Marie-Therese Adams freut sich über ein wenig Unterhaltung an diesem vergleichsweise ruhigen Nachmittag. Die alte Dame mit der tiefblauen Schürze und dem auffälligen gelben Seidentuch verkauft Christstollen. Der Original Dresdner laufe besonders gut. Einen mit Marzipan hat sie auch noch da. "Den mögen die Rheinländer ganz gerne. Aber da stehen dem Dresdner dann natürlich die Haare zu Berge", sagt sie mit einem Schmunzeln.

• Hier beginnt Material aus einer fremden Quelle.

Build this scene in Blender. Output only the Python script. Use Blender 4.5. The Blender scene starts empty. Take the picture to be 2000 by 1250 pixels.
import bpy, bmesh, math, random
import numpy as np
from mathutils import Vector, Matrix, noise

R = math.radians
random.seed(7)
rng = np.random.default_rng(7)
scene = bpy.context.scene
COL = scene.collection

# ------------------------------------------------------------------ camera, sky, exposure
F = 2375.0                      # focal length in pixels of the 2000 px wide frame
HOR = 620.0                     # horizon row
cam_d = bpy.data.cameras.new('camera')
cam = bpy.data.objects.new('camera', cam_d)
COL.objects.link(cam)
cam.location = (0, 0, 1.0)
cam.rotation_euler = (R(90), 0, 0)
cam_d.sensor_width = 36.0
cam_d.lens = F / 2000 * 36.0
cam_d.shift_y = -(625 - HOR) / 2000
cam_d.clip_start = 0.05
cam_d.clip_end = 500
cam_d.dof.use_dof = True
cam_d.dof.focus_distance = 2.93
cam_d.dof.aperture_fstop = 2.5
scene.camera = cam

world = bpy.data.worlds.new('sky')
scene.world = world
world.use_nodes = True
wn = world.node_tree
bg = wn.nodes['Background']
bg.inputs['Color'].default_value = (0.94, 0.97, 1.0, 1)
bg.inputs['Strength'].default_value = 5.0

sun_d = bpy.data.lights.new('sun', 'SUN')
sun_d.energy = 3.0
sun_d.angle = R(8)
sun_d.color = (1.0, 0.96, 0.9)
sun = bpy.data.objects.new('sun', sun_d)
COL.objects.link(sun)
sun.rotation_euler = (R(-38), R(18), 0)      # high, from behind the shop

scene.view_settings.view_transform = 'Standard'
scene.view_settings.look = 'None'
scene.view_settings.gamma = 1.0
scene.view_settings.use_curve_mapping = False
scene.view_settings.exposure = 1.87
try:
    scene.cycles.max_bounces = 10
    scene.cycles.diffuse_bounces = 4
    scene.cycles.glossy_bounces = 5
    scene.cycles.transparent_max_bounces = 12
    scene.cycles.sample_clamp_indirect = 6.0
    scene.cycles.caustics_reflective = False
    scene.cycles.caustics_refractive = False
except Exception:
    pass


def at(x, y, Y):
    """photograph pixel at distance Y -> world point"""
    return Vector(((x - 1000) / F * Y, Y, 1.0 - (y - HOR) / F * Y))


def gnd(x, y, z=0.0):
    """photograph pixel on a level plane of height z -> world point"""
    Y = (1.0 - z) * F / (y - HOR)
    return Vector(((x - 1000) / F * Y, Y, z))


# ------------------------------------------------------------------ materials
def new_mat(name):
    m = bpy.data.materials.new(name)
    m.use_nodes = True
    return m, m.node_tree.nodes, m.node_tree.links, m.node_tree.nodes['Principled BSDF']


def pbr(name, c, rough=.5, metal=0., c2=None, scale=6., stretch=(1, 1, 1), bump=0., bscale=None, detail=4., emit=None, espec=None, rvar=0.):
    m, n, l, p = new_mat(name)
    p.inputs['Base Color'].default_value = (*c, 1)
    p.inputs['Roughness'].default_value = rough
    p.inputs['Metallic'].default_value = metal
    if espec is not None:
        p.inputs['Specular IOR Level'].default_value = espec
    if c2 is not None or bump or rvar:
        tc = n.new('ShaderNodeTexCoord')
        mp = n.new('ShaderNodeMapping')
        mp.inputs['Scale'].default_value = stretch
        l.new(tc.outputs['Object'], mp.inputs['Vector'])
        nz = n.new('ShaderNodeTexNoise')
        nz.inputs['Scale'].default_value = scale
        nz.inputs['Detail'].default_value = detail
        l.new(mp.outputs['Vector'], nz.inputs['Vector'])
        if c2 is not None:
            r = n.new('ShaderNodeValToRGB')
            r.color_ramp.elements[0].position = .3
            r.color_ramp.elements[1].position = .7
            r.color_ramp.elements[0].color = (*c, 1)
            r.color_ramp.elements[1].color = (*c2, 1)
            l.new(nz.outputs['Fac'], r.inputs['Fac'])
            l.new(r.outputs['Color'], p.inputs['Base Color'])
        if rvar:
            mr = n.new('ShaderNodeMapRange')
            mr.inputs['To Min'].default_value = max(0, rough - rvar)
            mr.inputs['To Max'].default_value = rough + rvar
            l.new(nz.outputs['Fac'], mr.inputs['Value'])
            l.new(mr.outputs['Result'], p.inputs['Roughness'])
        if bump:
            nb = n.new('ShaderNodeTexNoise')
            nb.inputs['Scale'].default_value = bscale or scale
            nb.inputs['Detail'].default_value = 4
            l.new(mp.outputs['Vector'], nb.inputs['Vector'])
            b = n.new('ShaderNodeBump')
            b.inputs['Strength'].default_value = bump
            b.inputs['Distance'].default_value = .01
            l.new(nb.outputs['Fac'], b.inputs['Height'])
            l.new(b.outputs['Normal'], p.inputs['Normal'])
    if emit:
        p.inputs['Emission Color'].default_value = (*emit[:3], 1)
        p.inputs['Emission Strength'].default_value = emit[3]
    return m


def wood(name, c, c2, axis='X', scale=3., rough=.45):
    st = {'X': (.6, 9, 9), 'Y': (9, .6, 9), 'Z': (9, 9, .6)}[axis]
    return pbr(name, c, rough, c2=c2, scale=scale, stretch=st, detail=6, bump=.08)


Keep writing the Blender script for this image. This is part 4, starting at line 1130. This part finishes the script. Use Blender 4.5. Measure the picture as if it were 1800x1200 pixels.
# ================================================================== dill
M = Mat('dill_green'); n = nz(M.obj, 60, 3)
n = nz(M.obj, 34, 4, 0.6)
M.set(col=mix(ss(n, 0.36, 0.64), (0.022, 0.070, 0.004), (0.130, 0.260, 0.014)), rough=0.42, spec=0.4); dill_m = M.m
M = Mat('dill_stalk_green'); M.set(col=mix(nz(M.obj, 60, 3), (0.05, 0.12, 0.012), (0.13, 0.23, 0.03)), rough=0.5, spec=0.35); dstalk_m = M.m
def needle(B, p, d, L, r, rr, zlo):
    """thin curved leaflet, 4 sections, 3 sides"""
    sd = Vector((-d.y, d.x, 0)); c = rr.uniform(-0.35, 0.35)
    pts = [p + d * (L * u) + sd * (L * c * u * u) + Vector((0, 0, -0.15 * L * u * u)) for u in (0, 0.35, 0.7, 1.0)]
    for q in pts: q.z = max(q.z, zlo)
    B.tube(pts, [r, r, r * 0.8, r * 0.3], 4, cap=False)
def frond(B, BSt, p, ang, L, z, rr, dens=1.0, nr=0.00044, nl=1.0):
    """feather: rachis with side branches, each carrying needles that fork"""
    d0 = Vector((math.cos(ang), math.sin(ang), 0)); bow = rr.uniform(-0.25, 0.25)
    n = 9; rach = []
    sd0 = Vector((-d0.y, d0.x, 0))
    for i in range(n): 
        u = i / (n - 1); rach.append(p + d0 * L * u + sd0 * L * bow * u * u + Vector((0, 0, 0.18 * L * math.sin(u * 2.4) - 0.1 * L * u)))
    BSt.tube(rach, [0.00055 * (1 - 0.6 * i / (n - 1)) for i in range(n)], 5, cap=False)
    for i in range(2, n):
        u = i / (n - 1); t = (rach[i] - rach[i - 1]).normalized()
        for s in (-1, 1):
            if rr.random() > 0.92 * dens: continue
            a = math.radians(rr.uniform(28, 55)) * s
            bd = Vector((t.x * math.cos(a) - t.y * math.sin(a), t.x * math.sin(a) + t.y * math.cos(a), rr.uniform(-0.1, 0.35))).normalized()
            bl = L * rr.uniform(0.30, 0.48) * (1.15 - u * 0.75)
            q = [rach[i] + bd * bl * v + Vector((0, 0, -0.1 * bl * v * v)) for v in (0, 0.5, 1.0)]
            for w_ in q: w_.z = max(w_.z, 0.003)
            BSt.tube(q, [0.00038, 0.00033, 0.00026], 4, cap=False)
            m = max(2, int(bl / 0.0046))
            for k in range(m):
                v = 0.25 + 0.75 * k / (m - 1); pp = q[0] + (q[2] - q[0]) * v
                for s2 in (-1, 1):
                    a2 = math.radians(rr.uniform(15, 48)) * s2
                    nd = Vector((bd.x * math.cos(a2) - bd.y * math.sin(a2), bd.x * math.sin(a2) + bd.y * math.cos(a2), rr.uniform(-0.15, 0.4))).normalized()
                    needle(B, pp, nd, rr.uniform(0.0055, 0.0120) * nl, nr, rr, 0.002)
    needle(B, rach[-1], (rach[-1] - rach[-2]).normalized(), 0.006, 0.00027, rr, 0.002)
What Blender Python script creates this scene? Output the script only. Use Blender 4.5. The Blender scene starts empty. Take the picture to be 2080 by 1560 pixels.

Dann wird ihre Stimme ernst. Sie erinnert an den missglückten Anschlag am Bonner Hauptbahnhof vor drei Jahren. Nun, meint Marie-Therese Adams, könnte es sein, dass die Menschen wieder daran denken und nicht auf den Weihnachtsmarkt gehen. Das Weihnachtsgeschäft sei wichtig - allerdings würde der Laden nicht daran zugrunde gehen, wenn weniger Menschen kämen. Auf die Frage, ob sie selber beunruhigt sei, schüttelt sie mit dem Kopf und lächelt. "Bei solchen Dingen bin ich schon etwas fatalistisch. Wie sagen wir im Rheinland: Et kütt wie et kütt und et hätt noch emmer joot jejange." Es kommt, wie es kommt und ist noch immer gutgegangen.